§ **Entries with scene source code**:
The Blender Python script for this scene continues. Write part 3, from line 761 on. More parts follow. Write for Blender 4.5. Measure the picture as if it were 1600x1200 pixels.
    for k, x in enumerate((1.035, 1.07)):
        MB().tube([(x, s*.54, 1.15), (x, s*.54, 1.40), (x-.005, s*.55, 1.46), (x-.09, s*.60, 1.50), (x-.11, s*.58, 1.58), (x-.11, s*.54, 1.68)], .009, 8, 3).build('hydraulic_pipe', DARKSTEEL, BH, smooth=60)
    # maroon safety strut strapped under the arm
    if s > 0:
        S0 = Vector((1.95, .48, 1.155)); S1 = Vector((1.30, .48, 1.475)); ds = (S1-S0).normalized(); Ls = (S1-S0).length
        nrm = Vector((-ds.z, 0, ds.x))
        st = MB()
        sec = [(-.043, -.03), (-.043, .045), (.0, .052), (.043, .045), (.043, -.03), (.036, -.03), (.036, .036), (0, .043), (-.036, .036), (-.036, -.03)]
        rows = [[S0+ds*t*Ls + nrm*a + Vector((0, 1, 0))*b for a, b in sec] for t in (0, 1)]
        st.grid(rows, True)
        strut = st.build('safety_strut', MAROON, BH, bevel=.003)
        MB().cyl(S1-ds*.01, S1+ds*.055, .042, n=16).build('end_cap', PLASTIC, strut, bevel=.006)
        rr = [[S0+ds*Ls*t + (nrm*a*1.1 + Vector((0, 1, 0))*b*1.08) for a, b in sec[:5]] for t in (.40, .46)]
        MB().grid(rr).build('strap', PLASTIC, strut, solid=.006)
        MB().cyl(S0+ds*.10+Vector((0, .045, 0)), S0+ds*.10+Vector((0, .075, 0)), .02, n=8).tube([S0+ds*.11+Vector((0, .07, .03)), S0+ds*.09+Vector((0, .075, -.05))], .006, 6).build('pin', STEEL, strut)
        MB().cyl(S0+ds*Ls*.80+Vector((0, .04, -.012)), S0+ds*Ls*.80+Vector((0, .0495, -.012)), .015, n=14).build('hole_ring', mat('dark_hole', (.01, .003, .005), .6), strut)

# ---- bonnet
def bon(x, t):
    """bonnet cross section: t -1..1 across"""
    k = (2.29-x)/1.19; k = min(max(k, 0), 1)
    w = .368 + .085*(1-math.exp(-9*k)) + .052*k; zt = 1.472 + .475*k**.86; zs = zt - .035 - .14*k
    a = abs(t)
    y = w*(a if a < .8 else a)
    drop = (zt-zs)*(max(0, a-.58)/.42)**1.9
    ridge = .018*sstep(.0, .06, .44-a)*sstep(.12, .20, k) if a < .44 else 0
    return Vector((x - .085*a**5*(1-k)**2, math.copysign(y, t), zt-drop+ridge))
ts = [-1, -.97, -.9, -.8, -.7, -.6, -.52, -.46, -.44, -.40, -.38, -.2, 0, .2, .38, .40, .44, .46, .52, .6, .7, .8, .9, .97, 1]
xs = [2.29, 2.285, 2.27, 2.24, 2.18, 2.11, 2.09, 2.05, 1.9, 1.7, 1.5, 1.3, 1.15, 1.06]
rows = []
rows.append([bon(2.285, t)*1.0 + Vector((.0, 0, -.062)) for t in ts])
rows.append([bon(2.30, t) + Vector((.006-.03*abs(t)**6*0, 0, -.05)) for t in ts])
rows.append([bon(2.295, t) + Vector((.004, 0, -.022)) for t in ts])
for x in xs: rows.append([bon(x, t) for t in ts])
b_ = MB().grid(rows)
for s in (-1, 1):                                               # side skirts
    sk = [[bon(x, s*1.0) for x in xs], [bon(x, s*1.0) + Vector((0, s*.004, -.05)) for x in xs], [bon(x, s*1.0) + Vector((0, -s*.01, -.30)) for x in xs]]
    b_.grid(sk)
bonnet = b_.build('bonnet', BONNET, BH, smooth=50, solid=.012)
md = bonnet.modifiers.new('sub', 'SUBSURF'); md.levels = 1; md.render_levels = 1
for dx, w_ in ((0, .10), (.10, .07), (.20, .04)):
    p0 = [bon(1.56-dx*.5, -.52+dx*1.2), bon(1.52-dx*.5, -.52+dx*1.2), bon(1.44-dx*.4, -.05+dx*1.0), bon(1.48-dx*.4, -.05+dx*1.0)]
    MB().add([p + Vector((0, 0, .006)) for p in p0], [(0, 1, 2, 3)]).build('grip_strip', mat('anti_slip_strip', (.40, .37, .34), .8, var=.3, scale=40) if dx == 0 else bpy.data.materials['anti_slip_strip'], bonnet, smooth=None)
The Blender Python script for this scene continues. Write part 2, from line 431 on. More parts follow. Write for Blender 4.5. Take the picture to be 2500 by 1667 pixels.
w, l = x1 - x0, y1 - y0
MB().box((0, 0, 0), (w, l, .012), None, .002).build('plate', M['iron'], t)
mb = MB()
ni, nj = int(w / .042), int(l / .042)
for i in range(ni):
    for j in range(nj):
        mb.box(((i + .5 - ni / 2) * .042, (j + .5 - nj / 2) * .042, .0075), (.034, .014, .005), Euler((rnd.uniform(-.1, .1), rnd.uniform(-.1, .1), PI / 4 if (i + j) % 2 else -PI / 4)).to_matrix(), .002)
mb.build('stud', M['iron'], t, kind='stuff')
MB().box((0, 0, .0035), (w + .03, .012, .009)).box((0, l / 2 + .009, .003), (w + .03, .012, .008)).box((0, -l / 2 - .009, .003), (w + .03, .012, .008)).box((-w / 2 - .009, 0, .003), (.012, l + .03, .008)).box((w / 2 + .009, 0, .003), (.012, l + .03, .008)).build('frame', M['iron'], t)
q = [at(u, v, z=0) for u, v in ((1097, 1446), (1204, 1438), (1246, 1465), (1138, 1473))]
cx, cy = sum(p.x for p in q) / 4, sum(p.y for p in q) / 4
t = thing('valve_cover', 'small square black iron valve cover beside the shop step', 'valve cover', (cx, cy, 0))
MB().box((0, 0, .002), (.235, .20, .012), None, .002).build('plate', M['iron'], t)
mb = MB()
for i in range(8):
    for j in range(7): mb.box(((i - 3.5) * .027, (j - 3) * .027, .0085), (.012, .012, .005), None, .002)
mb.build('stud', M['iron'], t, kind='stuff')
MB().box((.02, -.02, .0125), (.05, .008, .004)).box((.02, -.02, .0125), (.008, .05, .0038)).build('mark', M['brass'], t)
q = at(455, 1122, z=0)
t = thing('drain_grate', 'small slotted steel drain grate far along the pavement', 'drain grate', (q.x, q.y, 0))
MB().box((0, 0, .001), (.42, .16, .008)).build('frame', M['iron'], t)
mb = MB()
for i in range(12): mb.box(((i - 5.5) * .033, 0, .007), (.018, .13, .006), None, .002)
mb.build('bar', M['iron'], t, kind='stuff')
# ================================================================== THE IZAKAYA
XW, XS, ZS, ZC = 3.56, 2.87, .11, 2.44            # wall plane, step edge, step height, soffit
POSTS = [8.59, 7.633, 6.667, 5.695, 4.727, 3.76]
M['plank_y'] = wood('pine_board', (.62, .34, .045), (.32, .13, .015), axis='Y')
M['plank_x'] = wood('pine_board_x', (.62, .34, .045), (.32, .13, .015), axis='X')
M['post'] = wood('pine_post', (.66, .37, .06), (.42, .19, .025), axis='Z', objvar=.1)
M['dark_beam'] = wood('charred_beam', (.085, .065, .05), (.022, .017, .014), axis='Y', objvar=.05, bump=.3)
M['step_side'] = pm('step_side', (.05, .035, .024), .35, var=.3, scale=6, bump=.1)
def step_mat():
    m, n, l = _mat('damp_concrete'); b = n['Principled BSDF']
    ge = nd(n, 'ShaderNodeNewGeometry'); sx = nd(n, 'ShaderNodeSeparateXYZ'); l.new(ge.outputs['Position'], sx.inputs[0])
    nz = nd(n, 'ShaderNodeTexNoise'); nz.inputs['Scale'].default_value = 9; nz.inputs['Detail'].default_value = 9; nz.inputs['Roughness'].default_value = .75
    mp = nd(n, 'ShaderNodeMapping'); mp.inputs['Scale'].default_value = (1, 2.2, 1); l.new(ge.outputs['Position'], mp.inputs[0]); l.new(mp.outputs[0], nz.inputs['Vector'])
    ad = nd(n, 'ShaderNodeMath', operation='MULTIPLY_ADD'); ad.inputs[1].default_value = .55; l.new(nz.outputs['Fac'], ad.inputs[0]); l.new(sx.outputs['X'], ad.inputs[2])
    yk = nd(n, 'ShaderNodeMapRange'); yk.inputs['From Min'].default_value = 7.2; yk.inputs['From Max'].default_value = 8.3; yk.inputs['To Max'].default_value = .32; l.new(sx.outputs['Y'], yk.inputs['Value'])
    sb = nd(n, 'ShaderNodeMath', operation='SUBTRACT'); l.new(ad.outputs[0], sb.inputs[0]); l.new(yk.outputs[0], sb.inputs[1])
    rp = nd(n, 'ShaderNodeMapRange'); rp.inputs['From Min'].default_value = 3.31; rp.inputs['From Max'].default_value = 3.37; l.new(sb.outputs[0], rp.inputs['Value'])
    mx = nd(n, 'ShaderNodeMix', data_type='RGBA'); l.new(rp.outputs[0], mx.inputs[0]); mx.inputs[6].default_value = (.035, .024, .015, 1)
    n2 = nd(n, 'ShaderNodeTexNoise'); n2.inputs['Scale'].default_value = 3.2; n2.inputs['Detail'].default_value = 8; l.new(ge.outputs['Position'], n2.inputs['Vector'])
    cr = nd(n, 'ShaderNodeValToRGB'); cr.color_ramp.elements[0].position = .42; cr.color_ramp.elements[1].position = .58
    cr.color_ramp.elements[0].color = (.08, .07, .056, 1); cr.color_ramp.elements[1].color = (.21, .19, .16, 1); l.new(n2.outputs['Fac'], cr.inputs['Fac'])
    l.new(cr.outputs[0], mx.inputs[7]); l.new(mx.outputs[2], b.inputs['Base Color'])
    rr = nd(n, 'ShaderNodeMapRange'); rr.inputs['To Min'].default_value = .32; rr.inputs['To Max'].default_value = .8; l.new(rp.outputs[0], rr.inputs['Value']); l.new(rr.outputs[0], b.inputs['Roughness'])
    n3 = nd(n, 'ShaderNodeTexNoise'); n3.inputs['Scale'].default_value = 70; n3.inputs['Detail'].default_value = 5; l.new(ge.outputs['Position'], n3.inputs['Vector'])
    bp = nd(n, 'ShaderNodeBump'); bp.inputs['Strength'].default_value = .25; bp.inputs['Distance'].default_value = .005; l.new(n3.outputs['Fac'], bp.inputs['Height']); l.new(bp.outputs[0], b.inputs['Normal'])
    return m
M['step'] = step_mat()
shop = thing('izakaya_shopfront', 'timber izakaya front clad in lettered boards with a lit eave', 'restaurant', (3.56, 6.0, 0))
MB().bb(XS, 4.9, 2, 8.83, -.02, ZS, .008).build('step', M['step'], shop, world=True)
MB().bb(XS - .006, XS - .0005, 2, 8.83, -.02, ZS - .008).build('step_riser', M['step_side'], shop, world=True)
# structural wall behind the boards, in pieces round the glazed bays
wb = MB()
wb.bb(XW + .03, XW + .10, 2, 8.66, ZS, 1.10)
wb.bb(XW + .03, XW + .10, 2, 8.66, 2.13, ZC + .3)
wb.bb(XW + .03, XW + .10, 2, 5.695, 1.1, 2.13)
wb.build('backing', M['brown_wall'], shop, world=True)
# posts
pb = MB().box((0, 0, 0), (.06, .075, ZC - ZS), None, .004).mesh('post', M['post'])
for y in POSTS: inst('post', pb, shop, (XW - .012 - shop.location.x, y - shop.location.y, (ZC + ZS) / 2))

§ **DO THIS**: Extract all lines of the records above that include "part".

§ **COMPLETE OUTPUT**:
The Blender Python script for this scene continues. Write part 3, from line 761 on. More parts follow. Write for Blender 4.5. Measure the picture as if it were 1600x1200 pixels.
The Blender Python script for this scene continues. Write part 2, from line 431 on. More parts follow. Write for Blender 4.5. Take the picture to be 2500 by 1667 pixels.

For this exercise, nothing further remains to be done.